Regular dialogue begins

Fittingly, the person whose remarks closed the Dialogue was Prof Ejeta’s mentor, Dr Berhane Gebre-Kidan, who had attended the October World Food Prize ceremony in Iowa, where he watched his protégé be honoured.

Recalling that Ejeta had attended Jimma Agricultural Technical University, Alemaya Agricultural University and then Purdue University, Gebre-Kidan said that each of these institutions shared the land grant philosophy, which combines education, research, and extension, all involved in the development of its local communities.

‘I wait for the day,’ Gebre-Kidan said, ‘when this triangle is recognized in each of our colleges of agriculture. We are recognized as a country unable to feed itself. We have to change that image. We have a world-class scientist in the person of Prof Gebisa Ejeta, which we can exploit. We need to establish a think tank that will think outside the box about Ethiopian agriculture.
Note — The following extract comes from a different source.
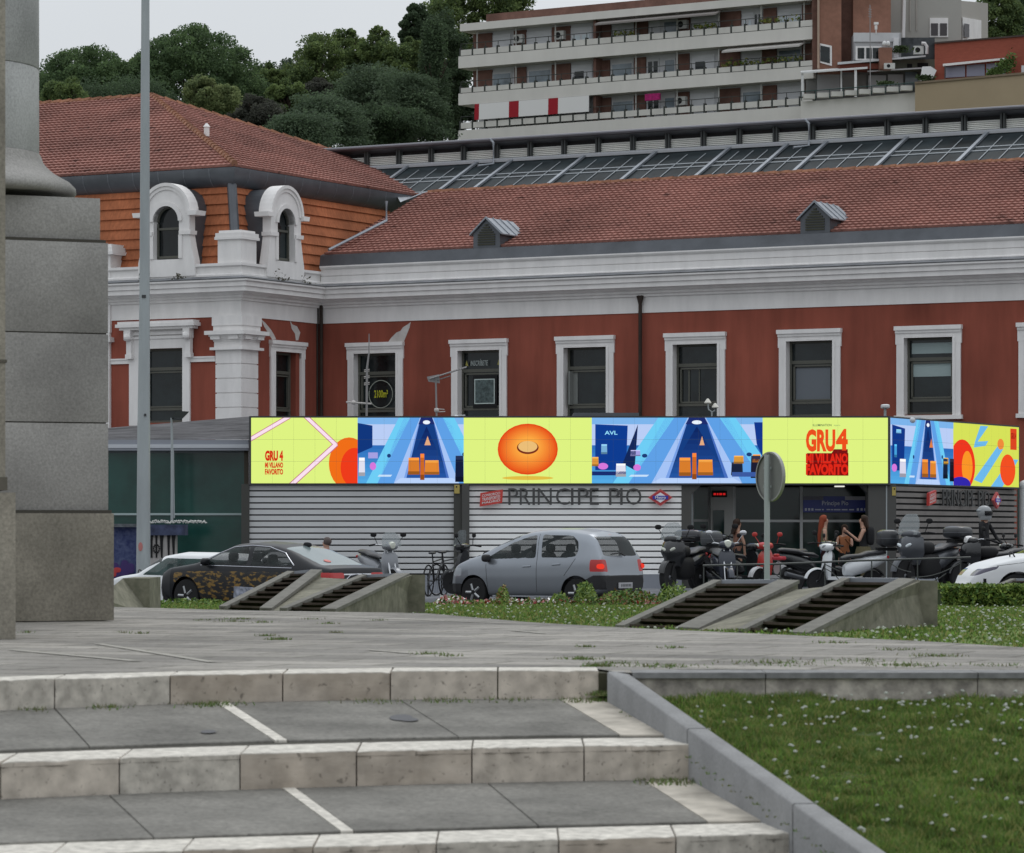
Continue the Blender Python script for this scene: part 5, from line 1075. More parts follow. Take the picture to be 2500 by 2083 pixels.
items0 = [(1157, 1203, 'b'), (1203, 1247, 'w'), (1256, 1286, 'ba'), (1286, 1347, 'w'), (1349, 1394, 'ba'), (1394, 1446, 'ww'), (1450, 1493, 'b'), (1495, 1548, 'w'), (1550, 1583, 'b'), (1585, 1612, 'w'), (1620, 1655, 'g'), (1655, 1686, 'ba'), (1688, 1748, 'w'), (1760, 1810, 'b'), (1812, 1840, 'ww'), (1840, 1862, 'd'), (1865, 1897, 'b'), (1900, 1958, 'ww'), (1960, 1986, 'b')]
items1 = [(1157, 1203, 'b'), (1203, 1250, 'g'), (1258, 1286, 'b'), (1290, 1347, 'g'), (1349, 1394, 'b'), (1396, 1446, 'wd'), (1450, 1490, 'b'), (1493, 1546, 'g'), (1550, 1578, 'b'), (1580, 1610, 'd'), (1622, 1650, 'g'), (1653, 1684, 'b'), (1690, 1745, 'wd'), (1758, 1808, 'b'), (1812, 1860, 'w'), (1862, 1897, 'b'), (1900, 1958, 'g'), (1960, 1986, 'b')]
items2 = [(1450, 1493, 'b'), (1495, 1548, 'g'), (1550, 1578, 'b'), (1580, 1612, 'd'), (1622, 1650, 'g'), (1652, 1684, 'ba'), (1686, 1745, 'w'), (1758, 1808, 'b'), (1812, 1862, 'g'), (1864, 1897, 'b'), (1900, 1958, 'w'), (1960, 1986, 'b')]
pla = None
for fi, (vt, vf, vb, p0, p1) in enumerate(floors):
    mb = MB(); AB.box(mb, -.15, AL, -.18, 0, z(vb), z(vf)); AB.box(mb, -.15, AL, -3, -.18, z(vb), z(vb)+.2); AB.box(mb, AL-.18, AL+.0, -3, -.18, z(vb), z(vf)); bal = mb.build('balcony', M_bal, apt)
    mb = MB(); AB.box(mb, .9, AL, -2.35, DEP-.005, z(vb if fi < 2 else vb), z(vt)); mb.build('recess_wall', M_shut, apt)
    mb = MB(); n = 27; L = AL/n
    for i in range(n):
        mb = MB(); AB.box(mb, i*L+.08, (i+1)*L-.08, -.35, .0, z(p1)-.02, z(p0)-.12); mb.build('planter', M_plt, bal)
    mb = MB(); AB.box(mb, 0, AL, -.1, -.02, z(p1)-.03, z(p1)+.02); AB.box(mb, 0, AL, -.16, -.12, z(p0)+.35, z(p0)+.40)
    for i in range(n+1): AB.box(mb, i*L-.07, i*L+.07, -.3, .0, z(vf), z(p0)+.02); AB.box(mb, i*L-.02, i*L+.02, -.16, -.12, z(p0), z(p0)+.38)
    mb.build('railing', mat('railing_dark', (.05, .055, .05), .7), bal)
    zt, zb = z(vt), z(vf)
    for (a, b, k) in (items0, items1, items2)[fi]:
        ra, rb = AB.r(a, DEP), AB.r(b, DEP)
        mb = MB()
        if k[0] == 'b': AB.box(mb, ra, rb, DEP, DEP+.12, zb, zt-.12); mb.build('brick_pier', M_brk, apt)
        elif k[0] == 'g': AB.box(mb, ra, rb, DEP, DEP+.06, zb, zt-.35); w = mb.build('window', M_shut, apt); mb = MB(); AB.box(mb, ra+.1, rb-.1, DEP+.06, DEP+.08, zb+.3, zt-.5); mb.build('pane', M_bg, w)
        elif k[0] == 'd': AB.box(mb, ra, rb, DEP, DEP+.06, zb, zt-.3); w = mb.build('window', M_shut, apt); mb = MB(); AB.box(mb, ra+.12, (ra+rb)/2-.06, DEP+.06, DEP+.08, zb+.3, zt-.5); AB.box(mb, (ra+rb)/2+.06, rb-.12, DEP+.06, DEP+.08, zb+.3, zt-.5); mb.build('pane', M_glass, w)
        else:
            AB.box(mb, ra, rb, DEP, DEP+.05, zb, zt-.3); w = mb.build('shutter', mat('pale_shutter', (.56, .57, .59), .7, var=.1, sc=.8, stretch=(1, 1, 8)), apt)
            if k == 'ww':
                mb = MB(); m_ = (ra+rb)/2; AB.box(mb, ra+.2, m_-.1, DEP+.05, DEP+.08, zb+.35, zt-.9); AB.box(mb, m_+.1, rb-.2, DEP+.05, DEP+.08, zb+.35, zt-.9); mb.build('pane', mat('pale_pane', (.55, .62, .66), .3), w)
            if k == 'wd': mb = MB(); AB.box(mb, ra+.3, ra+1.1, DEP+.05, DEP+.08, zb+.25, zt-.8); mb.build('pane', M_glass, w)
        if k == 'ba':
            mb = MB(); c = (ra+rb)/2; AB.box(mb, c-.35, c+.45, DEP+.12, DEP+.5, zt-1.15, zt-.5); a_ = mb.build('air_conditioner', mat('ac_white', (.5, .5, .48), .6), apt)
            mb = MB(); q = [AB.P(c-.05+.24*math.cos(t), DEP+.505, zt-.82+.24*math.sin(t)) for t in np.linspace(0, 6.28, 13)[:-1]]; mb.add(q, [tuple(range(12))]); mb.build('fan', M_black, a_)
    for i in range(9):
        r = lerp(1.3, AL-1, i/8); mb = MB(); AB.box(mb, r-.04, r+.04, -.5, -.42, zb, zt); mb.build('balcony_divider', mat('divider_pale', (.40, .40, .38), .7), apt)
    mb = MB(); r = AB.r(1452, -.3); AB.box(mb, r-.12, r+.1, DEP, -.3, zb, zt); mb.build('partition_wall', M_brk, apt)
    if fi in (0, 1):   # awnings
        r0, r1 = AB.r((1455, 1765)[fi], .3), AB.r((1750, 1955)[fi], .3)
        mb = MB(); mb.hexa([AB.P(r0, .5, zt-.55), AB.P(r1, .5, zt-.55), AB.P(r1, -.6, zt-.12), AB.P(r0, -.6, zt-.12), AB.P(r0, .5, zt-.42), AB.P(r1, .5, zt-.42), AB.P(r1, -.6, zt-.06), AB.P(r0, -.6, zt-.06)]); mb.build('awning', mat('awning_grey', (.42, .40, .38), .8) if fi else mat('awning_taupe', (.22, .2, .19), .8), apt)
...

We need to institute a regular dialogue to move Ethiopian agriculture forward.’

It appears from Gebisa Ejeta’s announcement at Ethiopia’s National Palace that that ‘regular dialogue’ is about to begin.

Support for the Dialogue honouring Prof Ejeta was provided by the Ethiopian Government as well as the Alliance for a Green Revolution in Africa, the Canadian International Development Agency, the International Development Research Centre (Canada), the International Livestock Research Institute, the Japanese International Cooperation Agency, OXFAM America, OXFAM Great Britain and the United States Agency for International Development.